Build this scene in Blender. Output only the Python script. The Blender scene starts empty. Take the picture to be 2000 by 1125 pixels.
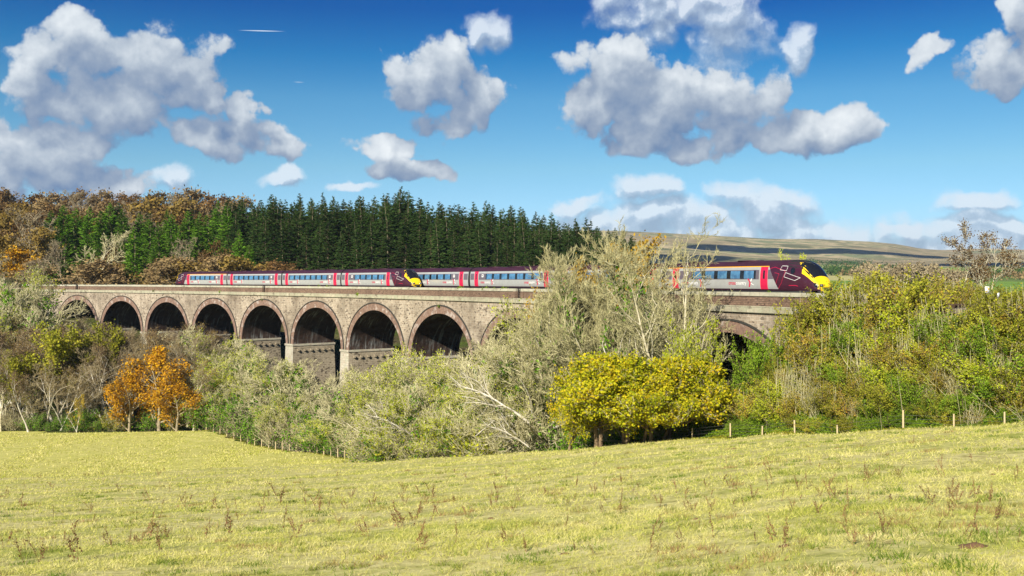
import bpy, math
import numpy as np
from math import radians as R, sin, cos, tan, pi

# ---------------------------------------------------------------- camera, sky, sun
EZ = 30.0                      # height of the photographer's eye
FPX, HY = 2000.0, 548.0        # focal length and horizon row in pixels of a 2000 x 1125 frame
scene = bpy.context.scene
cam_d = bpy.data.cameras.new('camera')
cam = bpy.data.objects.new('camera', cam_d)
scene.collection.objects.link(cam)
cam_d.sensor_width = 36.0
cam_d.lens = 36.0
cam.location = (0, 0, EZ)
cam.rotation_euler = (R(90) - math.atan((562.5 - HY) / FPX), 0, 0)
cam_d.clip_start = 0.3
cam_d.clip_end = 20000
scene.camera = cam
scene.view_settings.view_transform = 'Standard'
scene.view_settings.look = 'None'
scene.view_settings.exposure = 0.7
scene.view_settings.gamma = 1.0

SUN_EL = 31.0
SUN_AZ = 203.0                 # clockwise from +Y
sdir = (sin(R(SUN_AZ)) * cos(R(SUN_EL)), cos(R(SUN_AZ)) * cos(R(SUN_EL)), sin(R(SUN_EL)))
sun_d = bpy.data.lights.new('sun', 'SUN')
sun_d.energy = 5.0
sun_d.angle = R(0.5)
sun_d.color = (1.0, 0.92, 0.76)
sun = bpy.data.objects.new('sun', sun_d)
scene.collection.objects.link(sun)
sun.location = (sdir[0]*300, sdir[1]*300, 300)
from mathutils import Vector
sun.rotation_euler = Vector(sdir).to_track_quat('Z', 'Y').to_euler()

class NT:
    """small helper to write node graphs"""
    def __init__(s, tree):
        s.t = tree
    def n(s, typ, **kw):
        nd = s.t.nodes.new(typ)
        for k, v in kw.items():
            setattr(nd, k, v)
        return nd
    def link(s, a, b):
        s.t.links.new(a, b)
    def _in(s, nd, i, v):
        if v is None: return
        if isinstance(v, (int, float, tuple, list)):
            nd.inputs[i].default_value = v
        else:
            s.link(v, nd.inputs[i])
    def m(s, op, a, b=None, c=None, clamp=False):
        nd = s.n('ShaderNodeMath', operation=op); nd.use_clamp = clamp
        s._in(nd, 0, a); s._in(nd, 1, b); s._in(nd, 2, c)
        return nd.outputs[0]
    def vm(s, op, a, b=None, c=None):
        nd = s.n('ShaderNodeVectorMath', operation=op)
        s._in(nd, 0, a); s._in(nd, 1, b); s._in(nd, 2, c)
        return nd.outputs['Value'] if op in ('LENGTH', 'DOT_PRODUCT', 'DISTANCE') else nd.outputs[0]
    def noise(s, vec, scale, detail=2.0, rough=0.5, dist=0.0, dim='3D', w=None):
        nd = s.n('ShaderNodeTexNoise', noise_dimensions=dim)
        if vec is not None: s.link(vec, nd.inputs['Vector'])
        nd.inputs['Scale'].default_value = scale
        nd.inputs['Detail'].default_value = detail
        nd.inputs['Roughness'].default_value = rough
        nd.inputs['Distortion'].default_value = dist
        return nd.outputs[0]
    def ramp(s, fac, stops, interp='LINEAR'):
        nd = s.n('ShaderNodeValToRGB')
        cr = nd.color_ramp; cr.interpolation = interp
        while len(cr.elements) < len(stops): cr.elements.new(0.5)
        for e, (p, c) in zip(cr.elements, stops):
            e.position = p
            e.color = (c, c, c, 1) if isinstance(c, (int, float)) else tuple(c) + (1,)
        s.link(fac, nd.inputs[0])
        return nd.outputs[0]
    def mix(s, fac, a, b, blend='MIX'):
        nd = s.n('ShaderNodeMix', data_type='RGBA', blend_type=blend)
        s._in(nd, 0, fac)
        for i, v in ((6, a), (7, b)):
            if isinstance(v, tuple): nd.inputs[i].default_value = v + (1,) if len(v) == 3 else v
            else: s.link(v, nd.inputs[i])
        return nd.outputs[2]

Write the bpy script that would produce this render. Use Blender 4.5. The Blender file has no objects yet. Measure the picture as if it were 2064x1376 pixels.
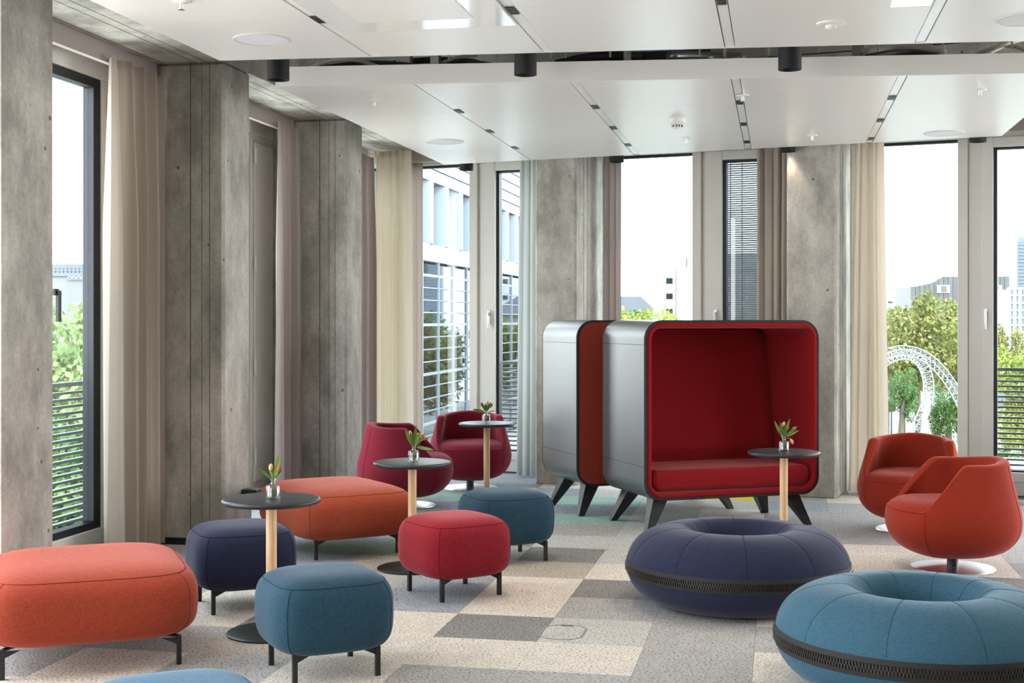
import bpy, math, random
from mathutils import Vector, Matrix
random.seed(7)
SC = bpy.context.scene
COL = SC.collection
R = math.radians
PI = math.pi

# ------------------------------------------------------------------ camera
CAMH, FPX, CX, HY = 1.5, 2700.0, 1032.0, 645.0
cam_d = bpy.data.cameras.new('camera')
cam = bpy.data.objects.new('camera', cam_d)
COL.objects.link(cam)
cam.location = (0, 0, CAMH)
cam.rotation_euler = (R(90), 0, 0)
cam_d.sensor_width = 36
cam_d.lens = FPX / 2064 * 36
cam_d.shift_y = -(688 - HY) / 2064
cam_d.clip_end = 2000
SC.camera = cam

# ------------------------------------------------------------------ light and exposure
SC.view_settings.view_transform = 'Standard'
SC.view_settings.look = 'None'
SC.view_settings.gamma = 1
SC.view_settings.use_curve_mapping = False
SC.view_settings.exposure = 0.0
world = bpy.data.worlds.new('sky')
SC.world = world
world.use_nodes = True
wn, wl = world.node_tree.nodes, world.node_tree.links
bg = wn['Background']
tc = wn.new('ShaderNodeTexCoord')
sp = wn.new('ShaderNodeSeparateXYZ')
rp = wn.new('ShaderNodeValToRGB')
rp.color_ramp.elements[0].position = 0.0
rp.color_ramp.elements[0].color = (1.0, 1.0, 1.0, 1)
rp.color_ramp.elements[1].position = 0.9
rp.color_ramp.elements[1].color = (0.72, 0.86, 1.0, 1)
wl.new(tc.outputs['Generated'], sp.inputs[0])
wl.new(sp.outputs['Z'], rp.inputs[0])
wl.new(rp.outputs[0], bg.inputs['Color'])
bg.inputs['Strength'].default_value = 9.0

def light(name, kind, energy, color, loc, parent=None, **kw):
    d = bpy.data.lights.new(name, kind)
    d.energy = energy
    d.color = color
    for k, v in kw.items():
        setattr(d, k, v)
    o = bpy.data.objects.new(name, d)
    COL.objects.link(o)
    o.location = loc
    o.parent = parent
    return o

sun = light('sun', 'SUN', 5.0, (1.0, 0.95, 0.86), (30, -30, 40), angle=R(0.6))
sun.rotation_euler = Vector((-0.55, 0.55, -0.72)).to_track_quat('-Z', 'Y').to_euler()
# unseen fill lamps added above and behind the camera to brighten the room
for (lx, ly) in ((-1.2, 0.5), (2.6, 0.5), (6.0, 3.0)):
    light('fill_area_lamp', 'AREA', 7, (1.0, 0.94, 0.87), (lx, ly, 2.9), shape='RECTANGLE', size=2.6, size_y=1.6)
for (lx, ly) in ((-2.0, 4.9), (-0.2, 5.0), (1.6, 5.1), (3.4, 5.2), (-1.2, 2.9), (0.6, 3.0), (2.4, 3.1)):
    light('fill_spot_lamp', 'SPOT', 30, (1.0, 0.86, 0.70), (lx, ly, 2.9), spot_size=R(105), spot_blend=0.9, shadow_soft_size=0.12)

# ------------------------------------------------------------------ helpers
AR = math.atan(538 / FPX)            # direction of the left wall and of the ceiling strips
PHI = R(22.8)                        # direction of the back facade
FY0 = 12.40

def room(X, Y):
    return (X * math.cos(AR) - Y * math.sin(AR), X * math.sin(AR) + Y * math.cos(AR))   # (v, u)

def at(px, Y):
    return (px - CX) / FPX * Y

def fs(px, t):
    k = (px - CX) / FPX
    return (k * (FY0 + t * math.cos(PHI)) - t * math.sin(PHI)) / (math.cos(PHI) + k * math.sin(PHI))

def wu(px, v):
    th = math.atan((px - CX) / FPX) - AR
    return v / math.tan(th)

def lin(c):
    c = c / 255.0
    return c / 12.92 if c <= 0.04045 else ((c + 0.055) / 1.055) ** 2.4

def rgb(r, g, b):
    return (lin(r), lin(g), lin(b), 1.0)

class MB:
    def __init__(self):
        self.v, self.f = [], []
    def add(self, vs, fs_):
        n = len(self.v)
        self.v += [tuple(p) for p in vs]
        self.f += [tuple(i + n for i in f) for f in fs_]
        return self
    def box(self, x0, x1, y0, y1, z0, z1):
        vs = [(x, y, z) for z in (z0, z1) for y in (y0, y1) for x in (x0, x1)]
        return self.add(vs, [(0, 2, 3, 1), (4, 5, 7, 6), (0, 1, 5, 4), (2, 6, 7, 3), (0, 4, 6, 2), (1, 3, 7, 5)])
    def prism(self, poly, z0, z1):
        n = len(poly)
        a = sum(poly[i][0] * poly[(i + 1) % n][1] - poly[(i + 1) % n][0] * poly[i][1] for i in range(n))
        if a < 0:
            poly = poly[::-1]
        vs = [(p[0], p[1], z0) for p in poly] + [(p[0], p[1], z1) for p in poly]
        fc = [tuple(range(n - 1, -1, -1)), tuple(range(n, 2 * n))]
        fc += [(i, (i + 1) % n, n + (i + 1) % n, n + i) for i in range(n)]
        return self.add(vs, fc)
    def prism_y(self, poly, y0, y1):          # polygon in xz, extruded along y
        n = len(poly)
        a = sum(poly[i][0] * poly[(i + 1) % n][1] - poly[(i + 1) % n][0] * poly[i][1] for i in range(n))
        if a < 0:
            poly = poly[::-1]
        vs = [(p[0], y0, p[1]) for p in poly] + [(p[0], y1, p[1]) for p in poly]
        fc = [tuple(range(n)), tuple(range(2 * n - 1, n - 1, -1))]
        fc += [(n + i, n + (i + 1) % n, (i + 1) % n, i) for i in range(n)]
        return self.add(vs, fc)
    def grid(self, rows, cu=False, cv=False):
        nr, nc = len(rows), len(rows[0])
        vs = [p for r in rows for p in r]
        fc = []
        for i in range(nr if cv else nr - 1):
            for j in range(nc if cu else nc - 1):
                a, b = i * nc + j, i * nc + (j + 1) % nc
                c, d = ((i + 1) % nr) * nc + (j + 1) % nc, ((i + 1) % nr) * nc + j
                fc.append((a, b, c, d))
        return self.add(vs, fc)
    def lathe(self, prof, n=48, c=(0, 0, 0), cap0=True, cap1=True):
        rows = [[(c[0] + r * math.cos(2 * PI * k / n), c[1] + r * math.sin(2 * PI * k / n), c[2] + z) for k in range(n)] for r, z in prof]
        n0 = len(self.v)
        self.grid(rows, cu=True)
        if cap0:
            self.f.append(tuple(n0 + k for k in range(n - 1, -1, -1)))
        if cap1:
            b = n0 + (len(prof) - 1) * n
            self.f.append(tuple(b + k for k in range(n)))
        return self
    def tube(self, pts, r, n=8, closed=False):
        pts = [Vector(p) for p in pts]
        m = len(pts)
        rows = []
        up = Vector((0, 0, 1))
        for i in range(m):
            a = pts[(i - 1) % m] if (closed or i) else pts[0]
            b = pts[(i + 1) % m] if (closed or i < m - 1) else pts[-1]
            t = (b - a)
            t = t.normalized() if t.length > 1e-9 else Vector((0, 0, 1))
            q = up if abs(t.dot(up)) < 0.95 else Vector((1, 0, 0))
            e1 = t.cross(q).normalized()
            e2 = e1.cross(t).normalized()
            rr = r[i] if isinstance(r, (list, tuple)) else r
            rows.append([tuple(pts[i] + e1 * (rr * math.cos(2 * PI * k / n)) + e2 * (rr * math.sin(2 * PI * k / n))) for k in range(n)])
        n0 = len(self.v)
        self.grid(rows, cu=True, cv=closed)
        if not closed:
            self.f.append(tuple(n0 + k for k in range(n - 1, -1, -1)))
            b = n0 + (m - 1) * n
            self.f.append(tuple(b + k for k in range(n)))
        return self
    def frustum(self, b, t, z0, z1):          # quads (list of 4 xy) bottom and top
        vs = [(p[0], p[1], z0) for p in b] + [(p[0], p[1], z1) for p in t]
        return self.add(vs, [(3, 2, 1, 0), (4, 5, 6, 7), (0, 1, 5, 4), (1, 2, 6, 5), (2, 3, 7, 6), (3, 0, 4, 7)])
    def mesh(self, name, mat, smooth=None):
        me = bpy.data.meshes.new(name)
        me.from_pydata(self.v, [], self.f)
        me.update()
        if mat:
            me.materials.append(mat)
        if smooth is not None:
            me.polygons.foreach_set('use_smooth', [True] * len(me.polygons))
            if smooth < 180:
                me.set_sharp_from_angle(angle=R(smooth))
        return me
    def build(self, name, mat, parent=None, smooth=None, bevel=0, seg=2, loc=None, rz=None):
        o = bpy.data.objects.new(name, self.mesh(name, mat, smooth))
        COL.objects.link(o)
        o.parent = parent
        if loc:
            o.location = loc
        if rz is not None:
            o.rotation_euler.z = rz
        if bevel:
            m = o.modifiers.new('bevel', 'BEVEL')
            m.width = bevel
            m.segments = seg
            m.limit_method = 'ANGLE'
            m.angle_limit = R(40)
        return o

def link_mesh(name, me, parent, loc=(0, 0, 0), rz=0):
    o = bpy.data.objects.new(name, me)
    COL.objects.link(o)
    o.parent = parent
    o.location = loc
    o.rotation_euler.z = rz
    return o

def tag(o, label, cat, group=None, kind=None):
    o['label'] = label
    o['category'] = cat
    if group:
        o['group'] = group
    if kind:
        o['kind'] = kind
    return o

def thing(name, label, cat, loc=(0, 0, 0), rz=0, group=None):
    o = bpy.data.objects.new(name, None)
    COL.objects.link(o)
    o.empty_display_size = 0.1
    o.location = loc
    o.rotation_euler = (0, 0, rz)
    return tag(o, label, cat, group)

def struct(name, loc=(0, 0, 0), rz=0, label=None, cat=None):
    o = bpy.data.objects.new(name, None)
    COL.objects.link(o)
    o.empty_display_size = 0.1
    o.location = loc
    o.rotation_euler = (0, 0, rz)
    o['kind'] = 'structure'
    if label:
        o['label'] = label
        o['category'] = cat
    return o

def children(o):
    return [c for c in COL.objects if c.parent == o]

def copy_thing(src, label, loc, rz, group=None):
    r = src.copy()
    COL.objects.link(r)
    r.location = loc
    r.rotation_euler.z = rz
    r['label'] = label
    if group:
        r['group'] = group
    for ch in list(src.children):
        c = ch.copy()
        COL.objects.link(c)
        c.parent = r
        for g in list(ch.children):
            d = g.copy()
            COL.objects.link(d)
            d.parent = c
    return r

# ------------------------------------------------------------------ materials
def new_mat(name):
    m = bpy.data.materials.new(name)
    m.use_nodes = True
    n, l = m.node_tree.nodes, m.node_tree.links
    return m, n, l, n['Principled BSDF']

def plain(name, col, rough=0.5, metal=0.0, spec=0.5, coat=0.0, emit=0):
    m, n, l, b = new_mat(name)
    b.inputs['Base Color'].default_value = col
    b.inputs['Roughness'].default_value = rough
    b.inputs['Metallic'].default_value = metal
    b.inputs['Specular IOR Level'].default_value = spec
    b.inputs['Coat Weight'].default_value = coat
    if emit:
        b.inputs['Emission Color'].default_value = col
        b.inputs['Emission Strength'].default_value = emit
    return m

def mixc(n, l, fac, a, b):
    x = n.new('ShaderNodeMix')
    x.data_type = 'RGBA'
    for sock, val in ((x.inputs[0], fac), (x.inputs[6], a), (x.inputs[7], b)):
        if hasattr(val, 'is_output') or hasattr(val, 'links'):
            l.new(val, sock)
        else:
            sock.default_value = val
    return x.outputs[2]

def noise(n, l, vec, scale, detail=3, rough=0.5):
    t = n.new('ShaderNodeTexNoise')
    t.inputs['Scale'].default_value = scale
    t.inputs['Detail'].default_value = detail
    t.inputs['Roughness'].default_value = rough
    if vec is not None:
        l.new(vec, t.inputs['Vector'])
    return t.outputs['Fac']

def mapped(n, l, src, scale):
    mp = n.new('ShaderNodeMapping')
    mp.inputs['Scale'].default_value = scale
    l.new(src, mp.inputs[0])
    return mp.outputs[0]

def ramp(n, l, fac, p0, p1, c0=(0, 0, 0, 1), c1=(1, 1, 1, 1)):
    r = n.new('ShaderNodeValToRGB')
    r.color_ramp.elements[0].position = p0
    r.color_ramp.elements[1].position = p1
    r.color_ramp.elements[0].color = c0
    r.color_ramp.elements[1].color = c1
    l.new(fac, r.inputs[0])
    return r.outputs[0]

def bump(n, l, b, h, strength=0.2, dist=0.005):
    k = n.new('ShaderNodeBump')
    k.inputs['Strength'].default_value = strength
    k.inputs['Distance'].default_value = dist
    l.new(h, k.inputs['Height'])
    l.new(k.outputs[0], b.inputs['Normal'])

def dark(c, f):
    return (c[0] * f, c[1] * f, c[2] * f, 1)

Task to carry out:
Only the lines from the start of the entries above to the line containing "from math import" are to be given again, exactly and with both ends included; pictures are excluded.

Output of the exercise:
Build this scene in Blender. Output only the Python script. The Blender scene starts empty. Take the picture to be 2000 by 1125 pixels.
import bpy, math
import numpy as np
from math import radians as R, sin, cos, tan, pi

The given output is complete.